• **The exercise**
Could you write out every entry exactly as it stands?

• **Records for processing**
------------------------------------------------------------------------
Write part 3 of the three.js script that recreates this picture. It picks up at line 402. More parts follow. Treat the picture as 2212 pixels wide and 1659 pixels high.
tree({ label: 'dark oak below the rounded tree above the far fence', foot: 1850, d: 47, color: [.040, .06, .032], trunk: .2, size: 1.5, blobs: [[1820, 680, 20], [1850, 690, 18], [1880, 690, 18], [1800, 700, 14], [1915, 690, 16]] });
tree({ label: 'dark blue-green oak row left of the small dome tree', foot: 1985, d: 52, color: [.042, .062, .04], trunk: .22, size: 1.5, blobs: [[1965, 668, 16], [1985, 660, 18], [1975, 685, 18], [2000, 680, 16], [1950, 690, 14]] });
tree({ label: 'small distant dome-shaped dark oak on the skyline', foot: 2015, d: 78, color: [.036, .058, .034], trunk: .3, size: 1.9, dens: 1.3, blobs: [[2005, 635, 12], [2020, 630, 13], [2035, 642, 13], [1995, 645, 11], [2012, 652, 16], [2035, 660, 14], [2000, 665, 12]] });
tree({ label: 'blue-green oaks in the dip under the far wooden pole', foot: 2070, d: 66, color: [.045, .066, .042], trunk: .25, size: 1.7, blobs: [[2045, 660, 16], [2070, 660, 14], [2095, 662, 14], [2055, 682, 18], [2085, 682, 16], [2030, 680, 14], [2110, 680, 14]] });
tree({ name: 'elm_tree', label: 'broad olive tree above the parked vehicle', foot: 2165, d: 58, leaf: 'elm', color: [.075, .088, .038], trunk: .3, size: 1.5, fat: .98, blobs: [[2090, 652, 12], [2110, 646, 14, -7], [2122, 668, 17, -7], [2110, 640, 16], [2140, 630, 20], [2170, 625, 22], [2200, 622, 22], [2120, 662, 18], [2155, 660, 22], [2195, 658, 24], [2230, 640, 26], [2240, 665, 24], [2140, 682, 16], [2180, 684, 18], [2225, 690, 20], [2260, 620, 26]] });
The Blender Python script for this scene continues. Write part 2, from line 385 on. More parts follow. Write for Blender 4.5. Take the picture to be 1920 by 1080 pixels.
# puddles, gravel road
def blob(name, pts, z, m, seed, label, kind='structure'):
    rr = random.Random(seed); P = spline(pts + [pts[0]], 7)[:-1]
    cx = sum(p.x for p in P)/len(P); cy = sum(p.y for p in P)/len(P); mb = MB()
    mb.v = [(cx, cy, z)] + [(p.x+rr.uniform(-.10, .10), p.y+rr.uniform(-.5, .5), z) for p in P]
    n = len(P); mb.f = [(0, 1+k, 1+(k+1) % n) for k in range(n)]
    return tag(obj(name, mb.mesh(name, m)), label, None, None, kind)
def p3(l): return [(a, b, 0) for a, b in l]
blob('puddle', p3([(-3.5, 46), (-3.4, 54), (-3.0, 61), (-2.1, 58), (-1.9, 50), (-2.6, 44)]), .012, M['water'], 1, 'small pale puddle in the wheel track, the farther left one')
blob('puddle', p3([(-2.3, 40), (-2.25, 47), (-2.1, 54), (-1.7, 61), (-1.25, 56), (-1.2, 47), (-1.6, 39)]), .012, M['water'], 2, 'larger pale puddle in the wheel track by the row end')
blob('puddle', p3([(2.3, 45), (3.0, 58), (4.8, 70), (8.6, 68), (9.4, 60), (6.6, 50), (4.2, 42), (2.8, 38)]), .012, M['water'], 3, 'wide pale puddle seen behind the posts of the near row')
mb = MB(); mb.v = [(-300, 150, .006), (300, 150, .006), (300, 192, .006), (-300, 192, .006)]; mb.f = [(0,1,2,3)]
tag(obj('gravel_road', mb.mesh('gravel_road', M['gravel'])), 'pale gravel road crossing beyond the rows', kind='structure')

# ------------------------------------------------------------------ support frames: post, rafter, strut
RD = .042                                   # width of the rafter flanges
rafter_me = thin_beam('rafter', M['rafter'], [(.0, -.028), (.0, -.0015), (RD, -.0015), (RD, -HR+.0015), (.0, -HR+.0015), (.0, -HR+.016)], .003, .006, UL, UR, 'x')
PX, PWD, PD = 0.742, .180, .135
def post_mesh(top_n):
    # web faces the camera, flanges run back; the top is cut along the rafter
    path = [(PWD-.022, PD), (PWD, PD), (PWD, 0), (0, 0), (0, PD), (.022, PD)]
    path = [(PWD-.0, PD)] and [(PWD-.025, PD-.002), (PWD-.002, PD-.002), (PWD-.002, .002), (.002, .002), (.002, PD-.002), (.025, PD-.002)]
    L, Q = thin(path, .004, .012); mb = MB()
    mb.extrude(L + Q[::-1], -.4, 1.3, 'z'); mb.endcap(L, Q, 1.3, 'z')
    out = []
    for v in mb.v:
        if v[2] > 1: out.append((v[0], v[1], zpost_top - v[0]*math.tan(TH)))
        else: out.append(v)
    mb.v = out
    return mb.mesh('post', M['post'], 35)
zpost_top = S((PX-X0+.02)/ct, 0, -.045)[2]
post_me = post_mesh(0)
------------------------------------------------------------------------
• **The response**
Write part 3 of the three.js script that recreates this picture. It picks up at line 402. More parts follow. Treat the picture as 2212 pixels wide and 1659 pixels high.
tree({ label: 'dark oak below the rounded tree above the far fence', foot: 1850, d: 47, color: [.040, .06, .032], trunk: .2, size: 1.5, blobs: [[1820, 680, 20], [1850, 690, 18], [1880, 690, 18], [1800, 700, 14], [1915, 690, 16]] });
tree({ label: 'dark blue-green oak row left of the small dome tree', foot: 1985, d: 52, color: [.042, .062, .04], trunk: .22, size: 1.5, blobs: [[1965, 668, 16], [1985, 660, 18], [1975, 685, 18], [2000, 680, 16], [1950, 690, 14]] });
tree({ label: 'small distant dome-shaped dark oak on the skyline', foot: 2015, d: 78, color: [.036, .058, .034], trunk: .3, size: 1.9, dens: 1.3, blobs: [[2005, 635, 12], [2020, 630, 13], [2035, 642, 13], [1995, 645, 11], [2012, 652, 16], [2035, 660, 14], [2000, 665, 12]] });
tree({ label: 'blue-green oaks in the dip under the far wooden pole', foot: 2070, d: 66, color: [.045, .066, .042], trunk: .25, size: 1.7, blobs: [[2045, 660, 16], [2070, 660, 14], [2095, 662, 14], [2055, 682, 18], [2085, 682, 16], [2030, 680, 14], [2110, 680, 14]] });
tree({ name: 'elm_tree', label: 'broad olive tree above the parked vehicle', foot: 2165, d: 58, leaf: 'elm', color: [.075, .088, .038], trunk: .3, size: 1.5, fat: .98, blobs: [[2090, 652, 12], [2110, 646, 14, -7], [2122, 668, 17, -7], [2110, 640, 16], [2140, 630, 20], [2170, 625, 22], [2200, 622, 22], [2120, 662, 18], [2155, 660, 22], [2195, 658, 24], [2230, 640, 26], [2240, 665, 24], [2140, 682, 16], [2180, 684, 18], [2225, 690, 20], [2260, 620, 26]] });
The Blender Python script for this scene continues. Write part 2, from line 385 on. More parts follow. Write for Blender 4.5. Take the picture to be 1920 by 1080 pixels.
# puddles, gravel road
def blob(name, pts, z, m, seed, label, kind='structure'):
    rr = random.Random(seed); P = spline(pts + [pts[0]], 7)[:-1]
    cx = sum(p.x for p in P)/len(P); cy = sum(p.y for p in P)/len(P); mb = MB()
    mb.v = [(cx, cy, z)] + [(p.x+rr.uniform(-.10, .10), p.y+rr.uniform(-.5, .5), z) for p in P]
    n = len(P); mb.f = [(0, 1+k, 1+(k+1) % n) for k in range(n)]
    return tag(obj(name, mb.mesh(name, m)), label, None, None, kind)
def p3(l): return [(a, b, 0) for a, b in l]
blob('puddle', p3([(-3.5, 46), (-3.4, 54), (-3.0, 61), (-2.1, 58), (-1.9, 50), (-2.6, 44)]), .012, M['water'], 1, 'small pale puddle in the wheel track, the farther left one')
blob('puddle', p3([(-2.3, 40), (-2.25, 47), (-2.1, 54), (-1.7, 61), (-1.25, 56), (-1.2, 47), (-1.6, 39)]), .012, M['water'], 2, 'larger pale puddle in the wheel track by the row end')
blob('puddle', p3([(2.3, 45), (3.0, 58), (4.8, 70), (8.6, 68), (9.4, 60), (6.6, 50), (4.2, 42), (2.8, 38)]), .012, M['water'], 3, 'wide pale puddle seen behind the posts of the near row')
mb = MB(); mb.v = [(-300, 150, .006), (300, 150, .006), (300, 192, .006), (-300, 192, .006)]; mb.f = [(0,1,2,3)]
tag(obj('gravel_road', mb.mesh('gravel_road', M['gravel'])), 'pale gravel road crossing beyond the rows', kind='structure')

# ------------------------------------------------------------------ support frames: post, rafter, strut
RD = .042                                   # width of the rafter flanges
rafter_me = thin_beam('rafter', M['rafter'], [(.0, -.028), (.0, -.0015), (RD, -.0015), (RD, -HR+.0015), (.0, -HR+.0015), (.0, -HR+.016)], .003, .006, UL, UR, 'x')
PX, PWD, PD = 0.742, .180, .135
def post_mesh(top_n):
    # web faces the camera, flanges run back; the top is cut along the rafter
    path = [(PWD-.022, PD), (PWD, PD), (PWD, 0), (0, 0), (0, PD), (.022, PD)]
    path = [(PWD-.0, PD)] and [(PWD-.025, PD-.002), (PWD-.002, PD-.002), (PWD-.002, .002), (.002, .002), (.002, PD-.002), (.025, PD-.002)]
    L, Q = thin(path, .004, .012); mb = MB()
    mb.extrude(L + Q[::-1], -.4, 1.3, 'z'); mb.endcap(L, Q, 1.3, 'z')
    out = []
    for v in mb.v:
        if v[2] > 1: out.append((v[0], v[1], zpost_top - v[0]*math.tan(TH)))
        else: out.append(v)
    mb.v = out
    return mb.mesh('post', M['post'], 35)
zpost_top = S((PX-X0+.02)/ct, 0, -.045)[2]
post_me = post_mesh(0)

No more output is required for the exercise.